The above chart does the same exercise as the prior chart but for HY benchmark yields. The current HY index yields are right on top of 1997 now but from a lower UST starting point.
Each week we update one or two UST curve slopes. This week we plot the 5Y UST to 30Y UST slope. We see that the 5Y to 30Y UST curve slope is back in positive territory at +13 bps. That is below the short term median from the start of 2021 but further below the long-term (post-1984) median of +74 bps. That is well off the -46 bps inversion from just before the regional bank meltdown.
The steepener that unfolded has come out of bond benchmark returns. Higher and steeper was not in the game plan for those executing the extension trade as it has hit total returns and underperformed cash.
We wrap this week’s State of Yields with the usual running migration chart where we break out the deltas from March 1, 2022 just prior to the end of ZIRP at mid-month March. We also post the year end 2020 UST curve for a frame of reference.

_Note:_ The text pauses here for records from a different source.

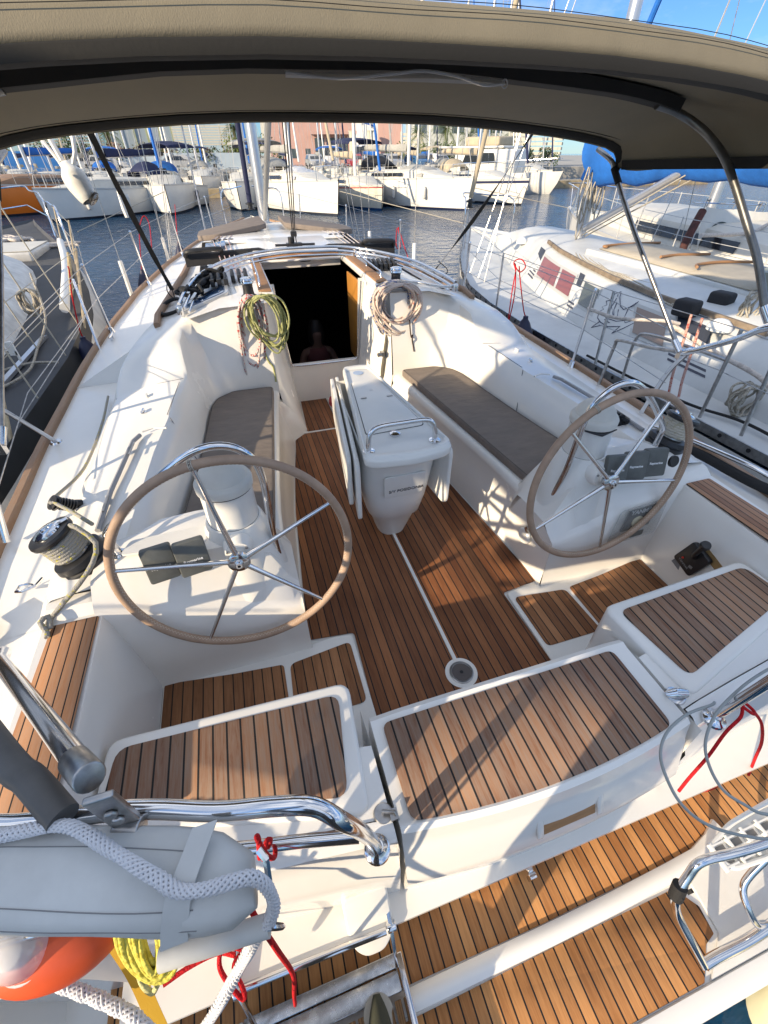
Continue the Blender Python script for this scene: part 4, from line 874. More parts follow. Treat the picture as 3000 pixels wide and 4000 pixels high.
for s in (-1, 1):
    m = MB(); m.grid([[V(s*1.574, y, z+.03), V(s*1.578, y, z), V(s*1.572, y, z-.012), V(s*1.56, y, z+.03)] for y, z in ((1.53, 1.90), (2.15, 1.886), (2.62, 1.874))]); m.build('side_hem', hem, bim)
    pts = [(1.60, 1.45, 1.36), (1.59, 1.495, 1.411), (1.57, 1.599, 1.563), (1.55, 1.732, 1.713), (1.535, 1.837, 1.828), (1.52, 1.936, 1.925), (1.49, 2.031, 1.998), (1.45, 2.095, 2.042), (1.40, 2.125, 2.068), (1.34, 2.13, 2.085), (1.25, 2.13, 2.10)]
    tube('main_bow', [V(s*a, b, c) for a, b, c in pts], .0165, mat('satin_bow', (.20, .20, .195), .35, .9, var=.3, vscale=15), bim, n=5, seg=14)
    m = MB(); m.tube([V(s*1.603, 1.44, 1.345), V(s*1.592, 1.49, 1.40)], .021, 14); m.box((s*1.63, 1.42, 1.32), (.02, .03, .05)); m.build('bow_foot', steel, bim)
    pts = [(1.70, 1.885, 1.05), (1.66, 2.10, 1.27), (1.60, 2.40, 1.58), (1.56, 2.63, 1.83), (1.55, 2.69, 1.90), (1.52, 2.80, 1.955)]
    tube('forward_bow', [V(s*a, b, c) for a, b, c in pts], .0135, steel_d, bim, n=4, seg=12)
    m = MB(); m.tube([V(s*1.565, 2.60, 1.80), V(s*1.553, 2.66, 1.87)], .018, 12); m.build('forward_bow_cover', hem, bim)
    m = MB(); m.tube([V(s*1.70, 1.885, 1.05), V(s*1.69, 1.94, 1.10)], .018, 12); m.box((s*1.70, 1.88, 1.04), (.02, .03, .05)); m.build('bow_foot', steel, bim)
    a, b = V(s*1.20, 3.0, 2.04), V(s*1.205, 4.40, 1.05); sd = V(1, 0, 0)*.017; m = MB()
    rr = []
    for k in range(13):
        t = k/12; p = a.lerp(b, t)+V(0, 0, -.03*math.sin(math.pi*t)); tw = R(20+35*math.sin(k*.8)); w = V(math.cos(tw), math.sin(tw)*.5, math.sin(tw)*.6)*.017
        rr.append([p-w+V(0, .002, .002), p+w+V(0, .002, .002), p+w, p-w])
    m.grid(rr, closed=True); m.build('tension_strap', hem, bim)
    tube('strap_tail', [b, b+V(s*-.01, -.06, -.06), b+V(s*-.02, -.2, -.03), b+V(0, -.32, .06), b+V(0, -.1, .1)], .004, rubber, bim)
m = MB(); m.grid([[V(x, 2.085, 2.158+.004*math.sin(x*9)), V(x, 2.075, 2.146+.004*math.sin(x*9)), V(x, 2.08, 2.140)] for x in [-.38+.042*k for k in range(21)]]); m.tube(cr_([V(-.38, 2.07, 2.152), V(-.2, 2.072, 2.142), V(0, 2.07, 2.158), V(.12, 2.07, 2.168), V(.25, 2.07, 2.158), V(.36, 2.07, 2.138), V(.45, 2.07, 2.142)], 6), .005, 6)
m.tube([V(.452, 2.07, 2.143)+V(.012*math.cos(a), 0, .012*math.sin(a)) for a in [k*.628 for k in range(10)]], .003, 5, closed=True)
m.build('clear_batten_pocket', mat('clear_vinyl', (.6, .6, .6), .15, alpha=.6, coat=.6), bim)
tube('bow_end', [V(-1.62, 2.1, 1.99), V(-1.53, 2.12, 2.03), V(-1.40, 2.13, 2.06)], .012, steel, bim)
m = MB(); m.tube([V(-1.33, 2.10, 2.08), V(-1.31, 2.10, 2.02)], .003, 5); m.tube([V(-1.32, 2.10, 2.08), V(-1.305, 2.10, 2.02)], .003, 5); m.build('zip_pull', hem, bim)
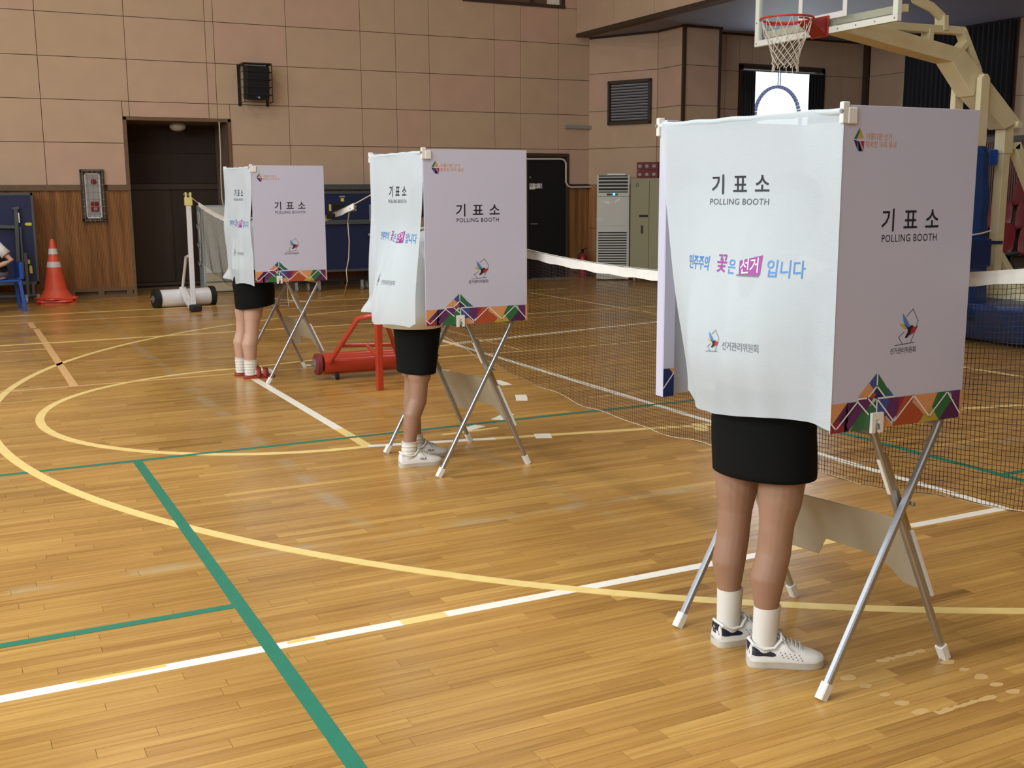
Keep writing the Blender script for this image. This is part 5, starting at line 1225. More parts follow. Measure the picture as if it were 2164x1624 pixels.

The chart shows the steady bear inversion from the end of 2020 and since March 2022. The problem for bond returns is the intermediate and long end of the curve are now slowly steepening towards the 2Y level with the 30Y now above the 5Y UST. The gut check is whether the market starts to expect 5% handles on 5Y UST and beyond. We were there in mid-2006 as investors look back for parallels before the credit crisis.